O problema, justifica ele, é que os manifestantes não pedem a autorização, e “praticamente 100% das manifestações no Marrocos são ilegais”. “Para mim é um aprendizado de democracia e civismo”, conclui.

“Houve avanços, mas frágeis e parciais”, avalia Abdelkhalek Benzekri, vice-presidente da Associação Marroquina dos Direitos Humanos. Ele observa que o rei preside as reuniões do Conselho de Ministros, aos quais dá as “orientações gerais”, e o Conselho da Magistratura, que nomeia os juízes: controla o número de candidatos que os partidos podem lançar: é comandante supremo das Forças Armadas e tem ainda o título de “comandante dos fiéis”, ou seja, da religião. “É o rei que domina praticamente tudo”, constata Benzekri.

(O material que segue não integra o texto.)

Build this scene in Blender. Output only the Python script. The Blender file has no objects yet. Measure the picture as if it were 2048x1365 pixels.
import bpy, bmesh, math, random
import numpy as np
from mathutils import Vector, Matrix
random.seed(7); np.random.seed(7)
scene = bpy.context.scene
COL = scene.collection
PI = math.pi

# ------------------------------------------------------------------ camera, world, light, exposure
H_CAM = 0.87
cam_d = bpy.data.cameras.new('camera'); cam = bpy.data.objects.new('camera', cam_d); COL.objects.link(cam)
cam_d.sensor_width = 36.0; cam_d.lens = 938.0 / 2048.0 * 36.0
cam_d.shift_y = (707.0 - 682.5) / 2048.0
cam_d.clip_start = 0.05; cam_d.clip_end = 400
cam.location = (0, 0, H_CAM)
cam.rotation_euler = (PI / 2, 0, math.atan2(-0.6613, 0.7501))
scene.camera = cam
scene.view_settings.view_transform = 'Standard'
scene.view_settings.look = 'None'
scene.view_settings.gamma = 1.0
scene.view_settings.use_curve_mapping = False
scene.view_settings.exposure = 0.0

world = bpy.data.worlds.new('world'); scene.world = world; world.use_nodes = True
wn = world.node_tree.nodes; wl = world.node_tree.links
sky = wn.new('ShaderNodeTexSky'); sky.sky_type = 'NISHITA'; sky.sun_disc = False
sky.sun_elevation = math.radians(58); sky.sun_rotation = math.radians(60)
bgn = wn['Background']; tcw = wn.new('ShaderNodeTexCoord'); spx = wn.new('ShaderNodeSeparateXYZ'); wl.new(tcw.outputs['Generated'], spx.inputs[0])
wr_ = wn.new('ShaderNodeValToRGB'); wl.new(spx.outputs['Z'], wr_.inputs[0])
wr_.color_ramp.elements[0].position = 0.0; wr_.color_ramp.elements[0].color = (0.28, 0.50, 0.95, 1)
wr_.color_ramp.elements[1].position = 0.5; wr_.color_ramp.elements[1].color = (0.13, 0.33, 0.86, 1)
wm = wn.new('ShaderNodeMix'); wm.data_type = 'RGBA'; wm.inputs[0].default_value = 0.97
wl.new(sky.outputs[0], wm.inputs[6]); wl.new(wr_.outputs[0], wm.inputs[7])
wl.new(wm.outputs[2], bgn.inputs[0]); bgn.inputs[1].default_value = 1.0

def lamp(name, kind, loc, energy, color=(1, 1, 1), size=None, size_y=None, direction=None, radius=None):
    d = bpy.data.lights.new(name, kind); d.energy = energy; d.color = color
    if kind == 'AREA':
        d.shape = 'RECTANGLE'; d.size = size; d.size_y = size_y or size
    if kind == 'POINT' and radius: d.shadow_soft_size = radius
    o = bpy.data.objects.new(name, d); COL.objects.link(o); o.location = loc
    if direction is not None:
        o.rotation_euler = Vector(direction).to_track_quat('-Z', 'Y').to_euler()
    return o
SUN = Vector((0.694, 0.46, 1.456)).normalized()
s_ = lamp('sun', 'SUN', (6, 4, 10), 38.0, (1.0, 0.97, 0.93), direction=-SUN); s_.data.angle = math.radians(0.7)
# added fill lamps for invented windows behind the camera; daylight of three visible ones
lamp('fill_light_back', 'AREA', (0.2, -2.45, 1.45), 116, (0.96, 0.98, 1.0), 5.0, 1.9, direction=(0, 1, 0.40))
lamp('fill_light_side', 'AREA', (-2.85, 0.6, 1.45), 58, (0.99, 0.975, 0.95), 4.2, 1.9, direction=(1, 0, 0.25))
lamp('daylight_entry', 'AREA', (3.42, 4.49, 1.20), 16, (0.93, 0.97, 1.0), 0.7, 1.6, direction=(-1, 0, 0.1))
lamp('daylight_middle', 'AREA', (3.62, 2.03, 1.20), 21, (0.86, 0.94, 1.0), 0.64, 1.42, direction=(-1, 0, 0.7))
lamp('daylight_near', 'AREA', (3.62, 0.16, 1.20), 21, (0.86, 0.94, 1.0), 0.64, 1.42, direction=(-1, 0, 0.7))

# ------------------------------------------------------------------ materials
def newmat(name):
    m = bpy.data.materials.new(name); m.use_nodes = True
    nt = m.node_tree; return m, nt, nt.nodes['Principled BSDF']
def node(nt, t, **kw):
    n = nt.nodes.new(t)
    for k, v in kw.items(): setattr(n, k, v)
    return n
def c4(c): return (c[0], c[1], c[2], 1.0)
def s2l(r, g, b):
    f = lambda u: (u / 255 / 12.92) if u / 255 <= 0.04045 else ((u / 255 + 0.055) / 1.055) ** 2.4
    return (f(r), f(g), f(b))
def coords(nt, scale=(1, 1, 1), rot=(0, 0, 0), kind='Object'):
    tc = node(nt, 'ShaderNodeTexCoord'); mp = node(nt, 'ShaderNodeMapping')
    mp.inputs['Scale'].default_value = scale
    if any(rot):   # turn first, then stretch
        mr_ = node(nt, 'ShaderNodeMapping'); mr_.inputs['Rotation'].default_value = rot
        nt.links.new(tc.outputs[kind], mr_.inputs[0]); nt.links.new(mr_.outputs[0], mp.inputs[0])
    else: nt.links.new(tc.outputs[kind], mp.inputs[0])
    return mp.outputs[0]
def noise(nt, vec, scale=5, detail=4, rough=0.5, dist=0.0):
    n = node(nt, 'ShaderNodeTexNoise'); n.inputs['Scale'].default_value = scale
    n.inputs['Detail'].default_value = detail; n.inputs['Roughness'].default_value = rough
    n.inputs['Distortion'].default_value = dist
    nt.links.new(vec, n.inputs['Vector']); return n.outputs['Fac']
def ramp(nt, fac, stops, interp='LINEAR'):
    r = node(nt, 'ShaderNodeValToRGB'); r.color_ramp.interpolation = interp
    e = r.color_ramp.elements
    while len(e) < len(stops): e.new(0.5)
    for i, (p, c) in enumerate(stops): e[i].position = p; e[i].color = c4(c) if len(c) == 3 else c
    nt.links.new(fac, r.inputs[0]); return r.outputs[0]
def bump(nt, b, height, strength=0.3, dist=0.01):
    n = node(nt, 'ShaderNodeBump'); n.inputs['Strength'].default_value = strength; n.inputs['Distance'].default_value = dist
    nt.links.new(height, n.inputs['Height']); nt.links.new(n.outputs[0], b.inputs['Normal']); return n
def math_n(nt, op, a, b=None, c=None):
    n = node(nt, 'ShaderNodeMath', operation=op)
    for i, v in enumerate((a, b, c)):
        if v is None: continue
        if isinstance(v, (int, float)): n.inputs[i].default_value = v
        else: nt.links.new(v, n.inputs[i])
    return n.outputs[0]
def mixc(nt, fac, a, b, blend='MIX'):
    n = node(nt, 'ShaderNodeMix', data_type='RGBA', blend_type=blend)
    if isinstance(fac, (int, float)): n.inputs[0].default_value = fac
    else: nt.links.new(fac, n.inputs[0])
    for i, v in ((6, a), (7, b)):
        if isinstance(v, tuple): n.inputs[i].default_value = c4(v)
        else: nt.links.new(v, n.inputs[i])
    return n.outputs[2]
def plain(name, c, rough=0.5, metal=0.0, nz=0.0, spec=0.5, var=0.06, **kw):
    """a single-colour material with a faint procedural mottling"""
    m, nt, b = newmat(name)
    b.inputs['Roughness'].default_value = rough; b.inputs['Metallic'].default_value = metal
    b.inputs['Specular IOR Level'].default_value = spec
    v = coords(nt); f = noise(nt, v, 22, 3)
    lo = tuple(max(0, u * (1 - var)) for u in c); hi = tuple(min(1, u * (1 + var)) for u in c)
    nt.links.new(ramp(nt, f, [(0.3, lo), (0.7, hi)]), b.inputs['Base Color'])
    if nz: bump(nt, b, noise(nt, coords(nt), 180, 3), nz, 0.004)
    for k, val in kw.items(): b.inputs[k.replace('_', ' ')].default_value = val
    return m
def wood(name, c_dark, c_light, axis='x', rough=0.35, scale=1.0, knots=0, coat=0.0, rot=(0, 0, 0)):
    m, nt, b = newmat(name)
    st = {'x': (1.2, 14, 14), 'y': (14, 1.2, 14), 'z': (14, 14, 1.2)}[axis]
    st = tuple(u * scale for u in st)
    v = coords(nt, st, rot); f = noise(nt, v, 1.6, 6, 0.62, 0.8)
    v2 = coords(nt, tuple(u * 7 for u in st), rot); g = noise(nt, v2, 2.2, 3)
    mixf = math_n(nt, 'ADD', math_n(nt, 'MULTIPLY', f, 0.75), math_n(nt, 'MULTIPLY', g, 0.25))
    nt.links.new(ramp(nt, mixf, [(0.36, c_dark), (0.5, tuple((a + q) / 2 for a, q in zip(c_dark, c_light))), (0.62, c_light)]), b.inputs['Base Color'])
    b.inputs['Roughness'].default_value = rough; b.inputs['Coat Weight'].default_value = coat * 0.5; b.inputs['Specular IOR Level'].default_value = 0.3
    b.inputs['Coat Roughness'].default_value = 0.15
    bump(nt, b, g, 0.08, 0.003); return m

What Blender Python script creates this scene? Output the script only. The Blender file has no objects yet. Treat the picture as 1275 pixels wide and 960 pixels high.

A liberdade de imprensa é limitada por três “linhas vermelhas”, que não podem ser cruzadas. São temas-tabu que correspondem a três áreas ligadas diretamente ao rei: a própria monarquia, o Islã e a integridade territorial, que está relacionada com o movimento separatista do Saara Ocidental, no sul do país, apoiado pela vizinha Argélia.

Benzekri e outros analistas acusam o regime de prender seus detratores lançando mão de pretextos. Esse seria o caso de Osama El Khliji, líder das manifestações de 2011, preso em flagrante em meados deste ano quando fazia sexo com outro homem em um parque, e que continua detido; e do jornalista Ali Anouzla, um dos maiores críticos da monarquia, que ficou na cadeia durante um mês, antes de ser solto no dia 25, por ter publicado em seu site um vídeo da Al-Qaeda. Yazami responde que ambos violaram leis marroquinas, e que há muitos críticos do regime em liberdade.

“O Marrocos tem o seu próprio modelo”, justifica um conselheiro do rei, que falou ao Estado sob a condição de não ser identificado. “Nunca fomos colônia. Não temos por que imitar os outros.”